Administering an estate as substantial as Cadwalder's meant documenting the details of tending his horses and grounds – the first section of the records deals substantially with the disposition of Cadwalader's prized horses and the grounds on which they were kept – but it includes, as well, an inventory of the legacies left to Cadwalader's wife Williamina, beginning with an impressive list of silver plate (salt sellers, candlesticks, flagons, spoons, teapots) and ending with a list of three enslaved men, two women, and a young girl, followed by a list of three horses, a coach, and phaeton – all property being treated equally. A few entries include specific memoranda on care for the farm, repairing the milk house, buying a bucket and rope for the well, repairing cellar doors and brick frames for window, and more, and the phrase
Negroes and stock on Shrewsbury Farm is used on more than one occasion.
But the true scale of slavery in the Cadwalader family is revealed in a formidable 7pp estate inventory, three of which are an accounting of enslaved persons and their ages, including 20 men aged 19-64, 26 women, 19 boys, and 14 girls.
An inventory of schedule of negroes, stock, farming utensils of every kind, grain on the ground, pork & beef in the smoak house, hay, clover, ditto... A handful of the men in this inventory are assigned specialties: Jason is listed as a gardener, Sam Ambrose (mentioned occasionally elsewhere in the ledger) was a carpenter, Jack Chandler a tailor, Joe Pepper a shoemaker. A few of the women are listed as being the wife of an enslaved man and most of the children are listed with reference to their parents, giving a rare opportunity to reconstruct the enslaved community and their family relations. Horses, as it turns out, are listed not only with name and age, but by their value, while other animals are not named. To understand what became of the enslaved people of Shrewsbury Farm, one need only look at the reverse section of the ledger in which the estate executors noted that they had been
let out, as a record from Nov. 1786 suggests,
for their clothes & Taxes for 1 year.

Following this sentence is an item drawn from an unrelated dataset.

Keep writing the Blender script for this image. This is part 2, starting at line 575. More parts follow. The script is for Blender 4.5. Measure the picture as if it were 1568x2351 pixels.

In fact, a two page
List of Negroes hired & put out, specifying the terms, & times agreed on & to whom, shows that they were rented to other landowners for periods of either one or seven years for widely varying sums of money, and the eleven complete rental agreements included will enable historians to reconstruct the fate of the enslaved community. In a typical agreement, Moses Briscoe agreed to lease a man and boy, a woman and her son, for seven years, promising
to cloath & feed the sd Negroes above mentioned, in the same manner in which they have been cloathed & fed, giving to them yearly, & even year during the above term, good strong & substantial winter together with the usual, & accustomed Summer cloathing. Briscoe further agreed to cover the taxes incurred, to pay the Cadwaladers 12 pounds per year, and to return the slaves at the end of the period of agreement. At the bottom of this agreement is a note recording the death of Nan Harris, one of the women leased out, in October 1792. Appended to these lease agreements are three pages of adjustments, made for reasons ranging from crediting the lessee for the fish they supplied to the enslaved to relief granted to lessee Briscoe when his crop was devastated by the Hessian Fly to the more complicated situations:
In consequence of Jim Lingo's running off from the farm, I have taken Tom Ambrose from those People let to Alexander Briscoe during the lease for the use of his own Farm, & placed him with William Turner, to supply sd Lingo's place – & shall make a deduction from the yearly wages paid by the estate of sd. Briscoe..., 1794.
In addition to the information on slavery, the reverse section of the ledger includes valuable accounting of the household goods at Shrewsbury Farm. A highlight is the detailed
division of the plate in Maryland as returned in the Inventory of the Appraisers, which apportioned the large sets of Cadwalader silver into three parts for distribution to the heirs. These lists offer wonderful detail, ranging from an
old fashioned roundish waiter to a
large Chased deep Dish with Gadroon edge and
silver cross chased with a lamp. A note indicates that nearly all of the silver was brought to Philadelphia for distribution.
Perhaps more importantly, given the great significance of the Cadwalader furniture in the history of decorative arts, is a room-by-room inventory of the furniture at Shrewsbury Farm: in the parlor, the Cadwaladers had two
settees with red cross Barr'd Check, Matrasses & pillows, eleven Windsor chairs, a
walnut frame with a Marble Slab top, a <>walnut Table for Ladies Game or Amusement, a
Japan Sugar cannister, and an
old carpet & painted Canvas Floor Cloth. The chamber included five
black Walnut leather-bottom chairs and two rush bottom seats, a
Chest of Drawers (black Walnut), a
painted Bedstead with Sacking-bottom, with Check curtains, a
small Mahogany tea chest, and much more, room by room. Such tremendous detail will be a boon for decorative arts historians.
A spectacular find, the Cadwalader ledger offers historical depth to the life and death of a noteworthy figure in the Revolutionary movement and the contributions of the enslaved to building the new nation for which he fought.
Condition
Quarter leather over worn and stained marbled boards, but interior pages in good condition with minor age toning to paper.